Rationale for Agreements
An executive contract sets out the key terms and conditions of the
employment relationship. While contracts typically address salary, bonus
compensation, long-term incentives, benefits and perquisites, there is
little need for a contract if the objective simply is to memorialize these
items. We have found that the most important reasons for an employment
agreement generally are to:
- specify and make clear what an executive will receive upon various
events resulting in a termination of employment, e.g., death,
disability, retirement, resignation for good reason, dismissal for
cause;
- address the impact of a change in control of the employer; and
- impose reasonable post-employment restrictions applicable to the
executive, e.g., restrictive covenants addressing such matters as
confidentiality and non-disclosure, non-competition, non-solicitation of
employees and/or customers and non-disparagement.
If properly drafted, employment contracts can help secure the future
services of key executives that are critical to the organization’s success.
These agreements establish the respective rights, duties, obligations and
responsibilities of the parties at a harmonious time; from this perspective
they have much in common with premarital agreements.
Rationale against Agreements
While both the employer and the executive can be well-served by documenting
the employment relationship through a contract, another view is that such
agreements are either unnecessary or overly favor the executive. Arguments
sometimes advanced against executive employment agreements are discussed
below.
Pay for Failure. The focus on executive compensation in recent years
has highlighted instances where an executive dismissed for poor performance
was entitled to large severance pay based on the terms of an employment
agreement.
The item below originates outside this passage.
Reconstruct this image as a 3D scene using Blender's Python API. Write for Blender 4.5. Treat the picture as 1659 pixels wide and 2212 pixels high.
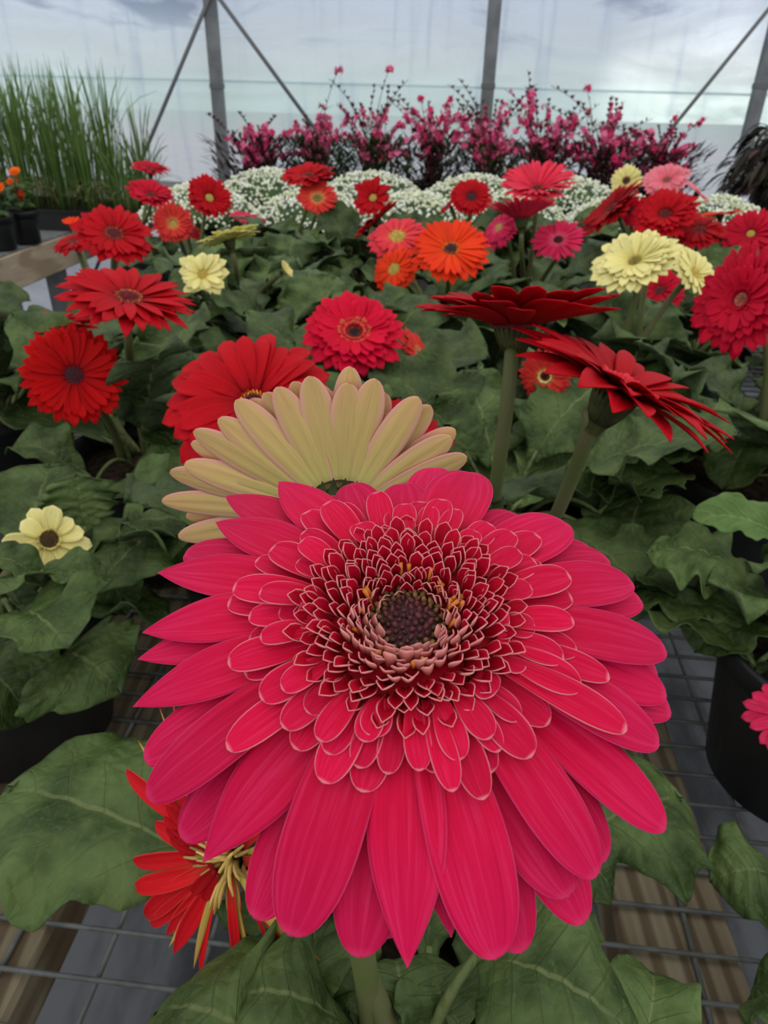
import bpy, math, random
import numpy as np
from mathutils import Vector
random.seed(7); rng = np.random.default_rng(7)
SC = bpy.context.scene
for o in list(bpy.data.objects): bpy.data.objects.remove(o)
COL = SC.collection

# ------------------------------------------------------------------ camera
FPX, CX, CY = 1534.0, 829.5, 1106.0
PITCH, ROLL, EYE = math.radians(30.6), 0.026, 0.413
FWD = np.array([0, math.cos(PITCH), -math.sin(PITCH)])
U0 = np.array([0, math.sin(PITCH), math.cos(PITCH)]); R0 = np.array([1.0, 0, 0])
RT = math.cos(ROLL)*R0 + math.sin(ROLL)*U0
UP = math.cos(ROLL)*U0 - math.sin(ROLL)*R0
CAM = np.array([0, 0, EYE])
cd = bpy.data.cameras.new('camera'); cam = bpy.data.objects.new('camera', cd); COL.objects.link(cam)
from mathutils import Matrix
cam.matrix_world = Matrix(((RT[0], UP[0], -FWD[0], 0), (RT[1], UP[1], -FWD[1], 0), (RT[2], UP[2], -FWD[2], EYE), (0, 0, 0, 1)))
cd.sensor_fit = 'VERTICAL'; cd.sensor_height = 36.0; cd.lens = FPX*36.0/2212.0
cd.clip_start = 0.01; cd.clip_end = 200
cd.dof.use_dof = True; cd.dof.focus_distance = 0.17; cd.dof.aperture_fstop = cd.lens/0.75
SC.camera = cam

def pix(px, py, z):          # photograph pixel + distance along the view axis -> point in the place
    return CAM + z*(FWD + (px-CX)/FPX*RT - (py-CY)/FPX*UP)
def pixh(px, py, h):         # photograph pixel + height above the bench -> point
    d = FWD + (px-CX)/FPX*RT - (py-CY)/FPX*UP
    return CAM + d*(h-EYE)/d[2]
def camdir(r, u, t):
    n = r*RT + u*UP - t*FWD
    return n/np.linalg.norm(n)

def raydir(px, py, n):        # a facing: right, up and towards the eye as seen along the sight line through a pixel
    t = -(FWD + (px-CX)/FPX*RT - (py-CY)/FPX*UP); t = t/np.linalg.norm(t)
    u = UP - t*np.dot(UP, t); u = u/np.linalg.norm(u); r = np.cross(u, t)
    v = n[0]*r + n[1]*u + n[2]*t; return v/np.linalg.norm(v)

# ------------------------------------------------------------------ world, exposure
SC.view_settings.view_transform = 'Standard'; SC.view_settings.look = 'None'
SC.view_settings.exposure = 0.0; SC.view_settings.gamma = 1.0
W = bpy.data.worlds.new('overcast_sky'); SC.world = W; W.use_nodes = True
nt = W.node_tree; nt.nodes.clear()
def N(nt, t, **kw):
    n = nt.nodes.new(t)
    for k, v in kw.items():
        if k in n.inputs: n.inputs[k].default_value = v
        else: setattr(n, k, v)
    return n
def srgb(r, g, b):
    f = lambda c: (c/255)/12.92 if c/255 <= .04045 else ((c/255+.055)/1.055)**2.4
    return (f(r), f(g), f(b), 1.0)
L = nt.links.new
wo = N(nt, 'ShaderNodeOutputWorld'); bg = N(nt, 'ShaderNodeBackground')
tc = N(nt, 'ShaderNodeTexCoord'); sx = N(nt, 'ShaderNodeSeparateXYZ'); L(tc.outputs['Generated'], sx.inputs[0])
cr = N(nt, 'ShaderNodeValToRGB')
e = cr.color_ramp.elements
e[0].position = 0.40; e[0].color = (.96, .985, 1.01, 1); e[1].position = 1.0; e[1].color = (1.22, 1.22, 1.20, 1)
x = e.new(.55); x.color = (.96, .98, 1.0, 1)
mp = N(nt, 'ShaderNodeMath', operation='MULTIPLY_ADD'); mp.inputs[1].default_value = .5; mp.inputs[2].default_value = .5
L(sx.outputs['Z'], mp.inputs[0]); L(mp.outputs[0], cr.inputs[0])
nz = N(nt, 'ShaderNodeTexNoise', Scale=2.6, Detail=4.0); L(tc.outputs['Generated'], nz.inputs['Vector'])
mr = N(nt, 'ShaderNodeMapRange'); mr.inputs['From Min'].default_value = .35; mr.inputs['From Max'].default_value = .7
mr.inputs['To Min'].default_value = .85; mr.inputs['To Max'].default_value = 1.25; L(nz.outputs[0], mr.inputs[0])
mm = N(nt, 'ShaderNodeMix', data_type='RGBA', blend_type='MULTIPLY'); mm.inputs[0].default_value = 1
L(cr.outputs[0], mm.inputs[6]); L(mr.outputs[0], mm.inputs[7]); 
dv = FWD + (1510-CX)/FPX*RT - (225-CY)/FPX*UP; dv = dv/np.linalg.norm(dv)          # one bright gap in the overcast
vm = N(nt, 'ShaderNodeVectorMath', operation='DOT_PRODUCT'); L(tc.outputs['Generated'], vm.inputs[0]); vm.inputs[1].default_value = tuple(dv)
gp = N(nt, 'ShaderNodeMapRange', interpolation_type='SMOOTHSTEP'); L(vm.outputs['Value'], gp.inputs[0])
for i_, q_ in zip((1, 2, 3, 4), (.991, 1.0, 0, 1)): gp.inputs[i_].default_value = q_
n3 = N(nt, 'ShaderNodeTexNoise', Scale=9.0, Detail=4.0); L(tc.outputs['Generated'], n3.inputs['Vector'])
gm = N(nt, 'ShaderNodeMath', operation='MULTIPLY'); L(gp.outputs[0], gm.inputs[0]); L(n3.outputs[0], gm.inputs[1])
ga_ = N(nt, 'ShaderNodeMix', data_type='RGBA', blend_type='ADD'); L(gm.outputs[0], ga_.inputs[0]); L(mm.outputs[2], ga_.inputs[6]); ga_.inputs[7].default_value = (3.6, 3.3, 2.9, 1)
L(ga_.outputs[2], bg.inputs[0]); bg.inputs[1].default_value = 1.0
L(bg.outputs[0], wo.inputs[0])

# ------------------------------------------------------------------ materials
MATS = {}
def newmat(name):
    m = bpy.data.materials.new(name); m.use_nodes = True; MATS[name] = m
    nt = m.node_tree; bs = nt.nodes['Principled BSDF']
    return m, nt, bs
def mixc(nt, fac, a, b, mode='MIX'):
    n = N(nt, 'ShaderNodeMix', data_type='RGBA', blend_type=mode)
    for sock, v in ((0, fac), (6, a), (7, b)):
        if hasattr(v, 'links') or hasattr(v, 'is_linked'): nt.links.new(v, n.inputs[sock])
        else: n.inputs[sock].default_value = v
    return n.outputs[2]
def math_(nt, op, a, b=0.0, c=0.0):
    n = N(nt, 'ShaderNodeMath', operation=op)
    for i, v in enumerate((a, b, c)):
        if hasattr(v, 'is_linked'): nt.links.new(v, n.inputs[i])
        else: n.inputs[i].default_value = v
    return n.outputs[0]
def ramp(nt, fac, *stops):
    n = N(nt, 'ShaderNodeValToRGB'); e = n.color_ramp.elements
    e[0].position, e[0].color = stops[0]; e[1].position, e[1].color = stops[-1]
    for p, c in stops[1:-1]:
        x = e.new(p); x.color = c
    nt.links.new(fac, n.inputs[0]); return n.outputs[0]
def smooth(nt, v, a, b, lo=0.0, hi=1.0):
    n = N(nt, 'ShaderNodeMapRange', interpolation_type='SMOOTHSTEP')
    nt.links.new(v, n.inputs[0])
    for i, q in zip((1, 2, 3, 4), (a, b, lo, hi)): n.inputs[i].default_value = q
    return n.outputs[0]
def attr(nt):                # v across (-1..1), s along (0..1), a random number per piece
    a = N(nt, 'ShaderNodeAttribute', attribute_name='pc'); s = N(nt, 'ShaderNodeSeparateXYZ')
    nt.links.new(a.outputs['Vector'], s.inputs[0]); return s.outputs[0], s.outputs[1], s.outputs[2]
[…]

This view maintains that any payments would have been more
reasonable if no contract had been in place and the executive had to
negotiate a severance package in connection with his or her termination.
Performance Equals Security. Others maintain that the protection
provided by an employment agreement is unnecessary for a top executive who
is doing a good job and that an executive should not have this protection if
he or she is not performing well. However, the increased turnover among CEOs
and other senior executives in recent years (a shorter job “life
expectancy”) causes many executives to believe contractual protection is
necessary.
Key Provisions and Usage
Severance and change in control protections generally are the most critical
provisions for executives while employers seek the benefits of restrictive
covenants. Both parties receive certainty of the terms that will apply in
identified circumstances…especially various termination events. From an
employer’s perspective, a contract may discourage a competitor from
recruiting an executive in jurisdictions that provide for tort damages for
interference with the relationship of an executive under contract. An
agreement may enable an employer to determine what state law will apply
where there are contracts in multiple jurisdictions and, if desired, mandate
arbitration of disputes regarding employment matters.
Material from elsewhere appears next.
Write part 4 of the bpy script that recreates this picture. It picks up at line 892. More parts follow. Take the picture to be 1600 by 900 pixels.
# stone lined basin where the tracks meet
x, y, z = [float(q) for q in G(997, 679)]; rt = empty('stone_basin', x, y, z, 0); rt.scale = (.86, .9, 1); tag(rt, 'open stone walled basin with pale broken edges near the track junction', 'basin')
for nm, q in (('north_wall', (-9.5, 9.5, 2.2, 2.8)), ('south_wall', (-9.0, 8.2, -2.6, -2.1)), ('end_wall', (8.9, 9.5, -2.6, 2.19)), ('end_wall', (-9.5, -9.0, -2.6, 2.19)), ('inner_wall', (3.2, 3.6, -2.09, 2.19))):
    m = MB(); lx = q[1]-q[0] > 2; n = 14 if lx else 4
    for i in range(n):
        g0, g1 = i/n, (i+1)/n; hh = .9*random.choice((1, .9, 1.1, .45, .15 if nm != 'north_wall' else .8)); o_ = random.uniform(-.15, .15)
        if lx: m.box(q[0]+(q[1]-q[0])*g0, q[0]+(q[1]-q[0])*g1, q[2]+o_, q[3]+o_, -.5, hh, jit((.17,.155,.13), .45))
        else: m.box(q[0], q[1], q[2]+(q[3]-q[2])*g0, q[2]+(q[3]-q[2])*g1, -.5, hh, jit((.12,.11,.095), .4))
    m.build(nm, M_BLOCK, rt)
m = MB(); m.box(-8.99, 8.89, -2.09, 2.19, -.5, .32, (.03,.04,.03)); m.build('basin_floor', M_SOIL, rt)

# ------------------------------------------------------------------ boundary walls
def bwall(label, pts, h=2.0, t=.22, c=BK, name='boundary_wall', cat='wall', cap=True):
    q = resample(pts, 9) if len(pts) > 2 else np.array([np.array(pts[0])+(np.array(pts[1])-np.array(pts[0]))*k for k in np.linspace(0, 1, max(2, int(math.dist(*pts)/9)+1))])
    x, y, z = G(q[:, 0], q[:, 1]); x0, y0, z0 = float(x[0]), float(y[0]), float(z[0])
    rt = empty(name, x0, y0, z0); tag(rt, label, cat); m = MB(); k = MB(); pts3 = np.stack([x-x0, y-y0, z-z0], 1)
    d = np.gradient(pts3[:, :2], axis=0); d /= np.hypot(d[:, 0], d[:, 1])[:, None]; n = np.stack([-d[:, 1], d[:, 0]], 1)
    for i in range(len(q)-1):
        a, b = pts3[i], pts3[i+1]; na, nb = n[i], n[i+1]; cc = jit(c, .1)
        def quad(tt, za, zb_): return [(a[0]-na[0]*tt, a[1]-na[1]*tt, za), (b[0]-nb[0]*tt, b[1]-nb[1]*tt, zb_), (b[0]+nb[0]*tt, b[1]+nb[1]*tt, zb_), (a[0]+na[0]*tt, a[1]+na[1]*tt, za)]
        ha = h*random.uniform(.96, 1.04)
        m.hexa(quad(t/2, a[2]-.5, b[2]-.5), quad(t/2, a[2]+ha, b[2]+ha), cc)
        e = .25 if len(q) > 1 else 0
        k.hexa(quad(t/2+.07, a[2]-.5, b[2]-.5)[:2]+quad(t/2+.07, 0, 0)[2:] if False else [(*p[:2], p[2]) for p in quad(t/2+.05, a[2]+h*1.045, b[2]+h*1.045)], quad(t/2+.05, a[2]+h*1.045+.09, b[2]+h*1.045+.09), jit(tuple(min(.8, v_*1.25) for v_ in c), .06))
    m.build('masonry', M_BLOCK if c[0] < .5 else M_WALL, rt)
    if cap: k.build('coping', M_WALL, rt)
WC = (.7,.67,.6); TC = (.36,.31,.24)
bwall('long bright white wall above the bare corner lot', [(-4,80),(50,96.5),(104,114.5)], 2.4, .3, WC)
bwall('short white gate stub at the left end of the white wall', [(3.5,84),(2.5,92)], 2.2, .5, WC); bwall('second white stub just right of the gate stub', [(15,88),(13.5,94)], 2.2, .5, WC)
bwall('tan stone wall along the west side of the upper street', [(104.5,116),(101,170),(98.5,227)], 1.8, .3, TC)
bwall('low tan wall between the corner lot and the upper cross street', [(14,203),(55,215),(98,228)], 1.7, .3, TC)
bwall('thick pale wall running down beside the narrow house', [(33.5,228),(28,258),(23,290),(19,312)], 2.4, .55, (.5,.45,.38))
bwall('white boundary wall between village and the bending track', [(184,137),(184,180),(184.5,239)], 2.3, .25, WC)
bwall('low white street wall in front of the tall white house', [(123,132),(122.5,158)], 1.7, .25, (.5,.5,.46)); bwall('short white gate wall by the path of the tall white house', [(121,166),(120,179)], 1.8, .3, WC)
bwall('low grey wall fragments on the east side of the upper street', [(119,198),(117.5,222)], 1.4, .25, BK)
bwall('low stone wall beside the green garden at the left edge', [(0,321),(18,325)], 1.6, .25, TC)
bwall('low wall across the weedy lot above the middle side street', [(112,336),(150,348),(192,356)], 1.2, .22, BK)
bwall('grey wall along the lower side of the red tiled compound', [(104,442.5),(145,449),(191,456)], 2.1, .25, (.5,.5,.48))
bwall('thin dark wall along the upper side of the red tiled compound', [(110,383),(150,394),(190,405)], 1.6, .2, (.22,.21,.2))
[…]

The below checklist can be helpful when considering a new agreement or when
evaluating a current one.
Employment Agreement Checklist
Critical definitions. The definitions of “change in control,”
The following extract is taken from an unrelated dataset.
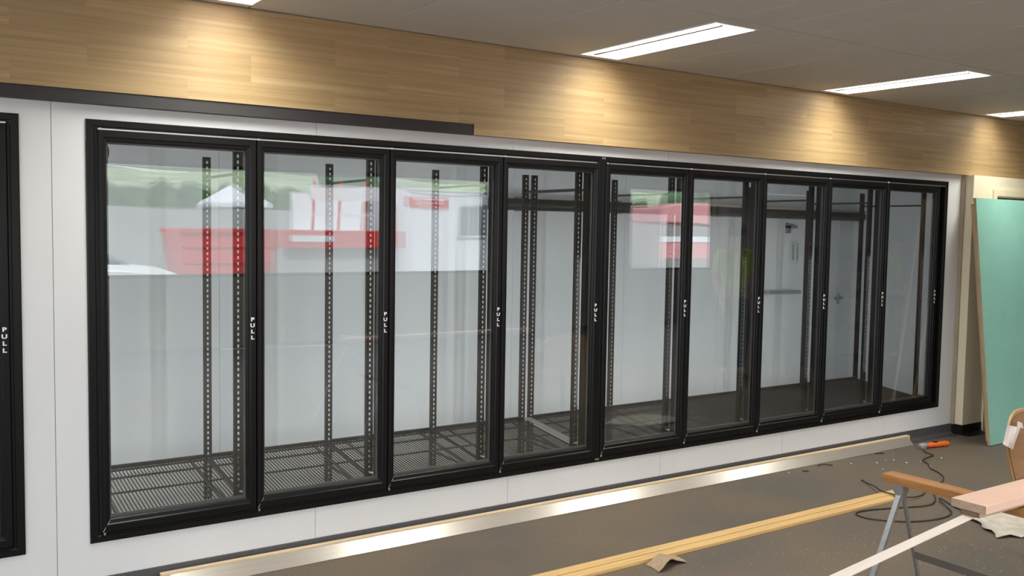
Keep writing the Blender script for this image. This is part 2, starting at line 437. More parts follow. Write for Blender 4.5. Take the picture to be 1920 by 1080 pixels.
# ------------------------------------------------------------------ linear ceiling lights
def ceiling_light(x0, x1, label, dy=0, energy=24, spread=140, color=(.98, 1.0, .92)):
    cx, cy = (x0+x1)/2, (LY0+LY1)/2+dy
    hx, hy = (x1-x0)/2-.002, (LY0-LY1)/2-.002
    t = empty('ceiling_light', (cx, cy, CEIL), label=label, cat='ceiling light', group='linear lights in the ceiling')
    m = MB()
    for a, b, c, d in ((-hx, -hx+.010, -hy, hy), (hx-.010, hx, -hy, hy), (-hx+.01, hx-.01, -hy, -hy+.014), (-hx+.01, hx-.01, hy-.014, hy)):
        m.box(a, b, c, d, -.003, .06)
    m.build('frame', white_alu, t)
    MB().box(-hx+.075, -hx+.095, -hy+.05, hy-.05, -.0045, .03).build('spine', ceil_gap, t)
    MB().box(-hx+.010, -hx+.0735, -hy+.014, hy-.014, 0, .001).build('diffuser', diffuser_mat, t)
    MB().box(-hx+.0965, hx-.010, -hy+.014, hy-.014, 0, .001).build('diffuser', diffuser_mat, t)
    MB().box(-hx, hx, -hy, hy, .055, .065).build('housing', white_alu, t)
    ld = bpy.data.lights.new('lamp', 'AREA'); ld.shape = 'RECTANGLE'; ld.size = 2*hx-.03; ld.size_y = 2*hy-.18
    ld.energy = energy; ld.color = color; ld.spread = R(spread)
    lo = bpy.data.objects.new('lamp', ld); col.objects.link(lo); lo.parent = t; lo.location = (0, -.05, .03)
    return t
for (a, b), lb in zip(LX, ('white linear ceiling light cut off by the top edge above the first glass door',
                           'white two-strip linear ceiling light above the fourth glass door',
                           'white linear ceiling light above the seventh glass door',
                           'white linear ceiling light above the cream wall, cut off by the right edge')):
    ceiling_light(a, b, lb, energy=15 if a > 7 else 24)
ADDED_ROWS = (-3.735,)  # unseen light row added to brighten the floor and wall panels
for r, dy in enumerate(ADDED_ROWS):
    for i, (a, b) in enumerate(LX):
        ceiling_light(a, b, 'added linear ceiling light, out of view, in the %s row from the cooler, over the open shop floor' % ('second', 'third')[r], dy, 40, 140, (1, .82, .62))

# ------------------------------------------------------------------ glass door cooler fronts
def make_lettering():
    cu = bpy.data.curves.new('pull_lettering', 'FONT'); cu.body = 'P\nU\nL\nL'; cu.align_x = 'CENTER'
    cu.size = .0255; cu.space_line = 1.20; cu.extrude = .0004; cu.offset = .0011; cu.resolution_u = 3
    o = bpy.data.objects.new('pull_lettering', cu); col.objects.link(o)
    dg = bpy.context.evaluated_depsgraph_get(); me = bpy.data.meshes.new_from_object(o.evaluated_get(dg))
    bpy.data.objects.remove(o); me.materials.clear(); me.materials.append(white_ink)
    me.transform(Matrix.Diagonal((1.3, 1, 1, 1))); me.transform(Matrix.Rotation(R(90), 4, 'X'))
    zs = [v.co.z for v in me.vertices]; me.transform(Matrix.Translation((0, 0, -(max(zs)+min(zs))/2)))
    return me
letter_me = make_lettering()

DW, DZ0, DZ1 = .7305, .298, 2.158
SL, SR, RB, RT = .038, .049, .062, .053
def build_door(seed):
    """door leaf, local origin at its lower left corner on the wall plane; returns the part with its sub-parts"""
    h = DZ1-DZ0
    prof = [(0, .028), (0, -.010), (.07, -.0145), (.58, -.0155), (.66, -.011), (.93, -.009), (1, -.003), (1, .028)]
    d = MB().ring(0, DW, 0, h, SL, SR, RB, RT, prof).build('door', black_metal)
    # sealed glass unit, gently bowed
    x0, x1, z0, z1 = SL-.004, DW-SR+.004, RB-.004, h-RT+.004
    m = MB(); nx, nz = 8, 18; bow = BOW[seed % len(BOW)]
    fr = [[None]*(nz+1) for _ in range(nx+1)]
    for i in range(nx+1):
        for j in range(nz+1):
            u, v = 2*i/nx-1, 2*j/nz-1
            fr[i][j] = m.bm.verts.new((x0+(x1-x0)*i/nx, .0045 - bow*(1-u*u)*(1-v**4), z0+(z1-z0)*j/nz))
    for i in range(nx):
        for j in range(nz): m.bm.faces.new((fr[i][j], fr[i+1][j], fr[i+1][j+1], fr[i][j+1]))
    m.box(x0, x1, .0052, .0245, z0, z1)
    m.build('glass_pane', glass_mat, d, smooth=False)
    gp = d.children[0].data
    for p in gp.polygons:
        if p.index < nx*nz: p.use_smooth = True
    for p in gp.polygons:
        if p.index < nx*nz and p.normal.y > 0: p.flip()
    MB().ring(x0+.004, x1-.004, z0+.004, z1-.004, .008, .008, .014, .008, [(0, .008), (1, .008), (1, .021), (0, .021)]).build('glass_spacer', spacer_grey, d)
    lt = bpy.data.objects.new('pull_lettering', letter_me); col.objects.link(lt); lt.parent = d
    lt.location = (DW-.021, -.0162, 1.222-DZ0)
    MB().tube([(.004, -.0155, .005), (SL-.003, -.0125, RB-.006)], .0011, 5).build('corner_joint', steel, d)
    for z in (-.006, h+.003):
        MB().tube([(.013, -.006, z-.006), (.013, -.006, z+.006)], .0055, 8).build('hinge_pin', alu, d)
    return d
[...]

“cause,” and “good reason” should be particularly scrutinized. In reaction
to some widely publicized severance payments to executives who were
dismissed or resigned after poor performance, the current view is to expand
cause definitions and to constrict good reason definitions.
Renewals. “Evergreen” renewals typically provide for automatic
extension or renewal unless a specified advance notice is given. Procedures
should be implemented to review these agreements before any such extension
becomes effective. An employer’s advance notice not to extend the agreement
term or renew the agreement should not trigger severance pay.
Calculating “pay.” Where any payments are based upon pay, a
determination is needed on what amounts should be included. Most employers
use base salary, some use salary plus bonus, and an even fewer number use
total remuneration for such calculations.
Retirement benefits. Shareholder groups may object to provisions
that provide “deemed service credit” to increase an executive’s retirement
package (often coordinated with SERP benefits). While that approach may be
needed to recruit a mid-career executive to make up for benefits foregone at
a former employer, the cost should be calculated and understood and the
rationale documented.
Severance pay. Any severance payments should be conditioned on the
executive’s agreement to reasonable restrictive covenants. Depending on what
is permitted under the laws of the relevant jurisdiction, covenants relating
to non-competition, non-solicitation, non-disclosure of confidential
information and non-disparagement of the employer may considered.
Change in control. Accelerated vesting would generally be appropriate
where there is a non-cause dismissal of the executive following a change in
control or where the executive would have no continuing equity interest in a
merged entity. In other cases, it may be appropriate to continue the vesting
or provide for discretion of the Board to accelerate vesting schedules.
Costs. The potential costs for all payments directly or indirectly
impacted by an executive’s contract should be determined on a worst case
basis. These costs should be reviewed periodically to make sure the employer
understands how changes in base salary, for instance, may affect these
payments.
Trigger event. Any chance in control severance benefits should
require a “double trigger” for payment rather than simply the change in
control event (“single trigger”).
IRS Section 409A. The potential application of Internal Revenue Code
section 409A (regarding nonqualified deferred compensation arrangements)
should be considered when determining payment provisions. Since there are
various exceptions and alternative approaches for compliance, section 409A
can affect design and not merely legal language.
Document preparation. The employer should have the agreement drafted
by its advisors, not by someone representing the executive’s interests. The
drafting process should be within control of the Board. Also, a general
counsel should not be put in the position of negotiating contract terms with
an executive to whom he or she may have to report.